Forced to the camps, exiled journalists’ lives just got harder
If you venture into Eastleigh at night, an area in the capital with a large ethnic Somali population, you are walking into a ghost town. Residents are locking themselves inside their homes while police lorries are parked outside with roaming agents demanding IDs of anyone caught in their vicinity.
“We cannot go out,” one exiled Somali journalist residing in Eastleigh said. “Last night more than four hundred Somali refugees were arrested.” Exiled Somali journalists, among other ethnic communities, are scared. If police catch Somali journalists and deport them to the camps, their security is highly compromised.
It all started on March 25 when Interior Cabinet Secretary Joseph Ole Lenku issued a directive to all urban refugees in Kenya to relocate to two refugee camps, Dadaab and Kakuma. The press release was issued just days after suspected Somali militants attacked a church near the coastal city Mombasa that claimed six lives. “Any refugee found flouting this directive will be dealt with in accordance with the law,” the press release stated, and asked Kenyans to report any cases of refugees outside the crowded camps to notify the police.
Most exiled Somali journalists in Nairobi fear the camps. The Dadaab refugee camp is rife with Al-Shabaab militants, local journalists and residents of Dadaab said; the very same militants Somali journalists fled their home country from in the first place. “No journalist can live there [Dadaab Camp] so many are choosing to return home and die in Somalia,” said Ahmed*, an exiled Somali journalist working as a news editor in Eastleigh. Over the past five years, at least 22 journalists have been killed in Somalia’s capital Mogadishu alone, according to research by the Committee to Protect Journalists. “These days Dadaab Camp is more dangerous than Mogadishu,” Ahmed said.

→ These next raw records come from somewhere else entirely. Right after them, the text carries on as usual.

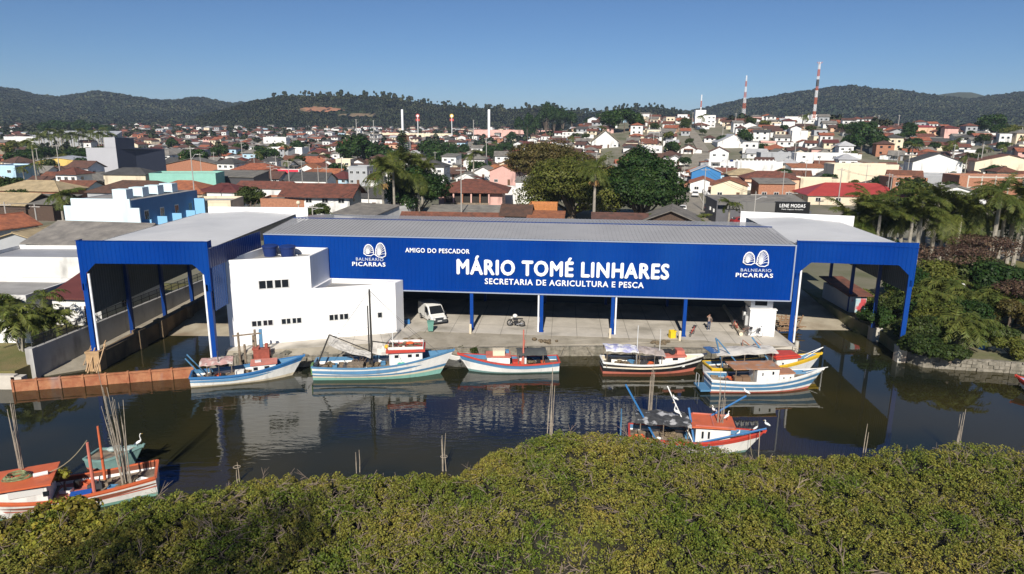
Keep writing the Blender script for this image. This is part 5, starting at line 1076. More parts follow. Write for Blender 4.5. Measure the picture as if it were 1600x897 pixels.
# big trees behind the hangar
p = G(1005,352,1.5); tree('round_tree','largest dark green round tree, right of the tall palm behind the hangar roof', (p.x+.3,p.y+4,1.5), 9.6, 16.5, .5, 56000, .55, L_dark, 42, .85, 5, low=8.5)
p = G(894,345,1.5); tree('spreading_tree','olive green spreading tree left of the tall palm behind the hangar roof', (p.x,p.y+3,1.5), 14.0, 13.0, 1.6, 42000, .5, L_olive, 32, .7, 8, low=9)
p = G(862,318,1.5); tree('spreading_tree','wide brownish-green spreading tree behind the olive green one', (p.x,p.y+4,1.5), 14.0, 14.0, 4.5, 30000, .55, L_brown, 34, .55, 9, low=7)
p = G(385,338,1.5); tree('clipped_tree','round dense tree by the brick orange wall behind the left shed', (p.x,p.y+3,1.5), 4.3, 6.2, .8, 9000, .38, L_mid, 14, .85, 4, low=3)
p = G(495,352,1.5); tree('bush_tree','small leafy tree beside the round lamp behind the left of the hangar roof', (p.x,p.y+2,1.5), 3.3, 4.0, .5, 5000, .34, L_mid, 10, .8, 14, low=2)
p = G(640,345,1.5); tree('garden_tree','dark broadleaf tree below the cluster of tall palms', (p.x+1,p.y+4,1.5), 7.6, 12.0, .5, 20000, .5, L_dark, 18, .9, 16, low=4)
# fronds and palms
def frond_mesh(name, L, m, droop=.9, n=26, leafL=.6, up0=.9, seed=0, wdt=.05, xdroop=.25):
    mb = MB(); P = []; r_ = random.Random(seed)
    for i in range(9):
        t = i/8; a = up0-droop*1.9*t; 
        P.append(Vector((0,0,0)) if i == 0 else P[-1]+Vector((math.cos(a)*L/8, 0, math.sin(a)*L/8)))
    mb.tube(P, [.05,.045,.04,.035,.03,.025,.02,.015,.01], 4)
    for i in range(n):
        t = .12+.88*i/n; k = t*8; j = min(7,int(k)); q = P[j].lerp(P[j+1], k-j); tan = (P[j+1]-P[j]).normalized(); ll = leafL*math.sin(math.pi*min(1,t*.85+.12))**.6
        for sg in (-1,1):
            d = (Vector((0,sg,0))*.85 + tan*.55 + Vector((0,0,-xdroop+r_.uniform(-.55,.45)))).normalized(); e = q+d*ll; s_ = tan*wdt
            mb.quad(q-s_, q+s_, q+d*ll*.6+s_*.9+Vector((0,0,-.05)), e+Vector((0,0,-.12*ll)))
    return mb
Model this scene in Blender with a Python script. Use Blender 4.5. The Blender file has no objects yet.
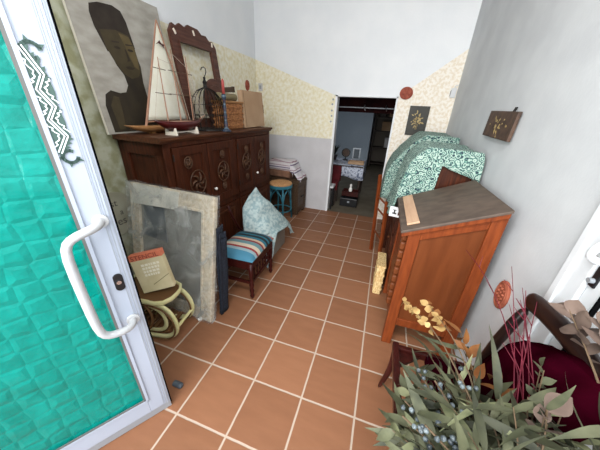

Another exiled Somali journalist, Mohamed, who recently fled Dadaab Camp, concurs. Mohamed, who has worked for several international media outlets covering the camp, started getting threats from suspected Al-Shabaab agents while living in Dadaab. “It became too dangerous for me to remain there,” Mohamed told me, “so I eventually fled to Nairobi. Now it looks like I’ll be forced to return to the same life threats I just escaped from.”
There’s another problem exiled Somali journalists will face in Dadaab: no room. Originally designed for 90,000 Somali refugees, the camp now has half a million, making it the largest refugee camp in the world, according to reports.
Further, Lenku’s announcement may be illegal. Like awful déjà vu, the Kenyan government similarly ordered all urban refugees repatriated into the camps in December 2012 but a high court case challenged the constitutionality of the directive and blocked it. It is still unclear whether the new directive can be challenged under the same court hearing or a new legal challenge will be required.
But the Kenyan police, considered the most corrupt public institution in the country, have a tendency of ignoring laws. According to the UN refugee agency UNHCR, Lenku had issued the press statement on Tuesday, March 25, but is yet to deliver the official order to the relevant government departments. The UN agency is waiting for more details and clarification before reacting to the directive. Despite lacking the official go-ahead, police came to Eastleigh Tuesday night and arrested residents, local journalists said. It was a routine police practice all exiled Somali journalists are familiar with: police arrested residents demanding their IDs and then demanded bribes for their release.
Exiled Somali journalists are not the only ones scared of this week’s developments. Exiled Ethiopian journalists are also terrified the forced relocation will endanger their lives. The camps, one exiled Ethiopian journalist said, are not safe due to heavy surveillance by Ethiopian intelligence and security officials. Another exiled Ethiopian scribe, Dawit, doubts the efficacy of Kenya’s strategy to counter terrorism by suspected refugees. “This directive is labelling all refugees as criminals or terrorists, ” Dawit said. And yet most refugees in Kenya are staunchly law-abiding citizens, fearing any recourse with the law will induce them to returning to the countries they fled from. “The Kenyan government should not put fuel on the problems they already have,” Dawit said. “Instead they should work on routing out corruption within their own security department officials and systems to protect citizens in Kenya, refugees included.”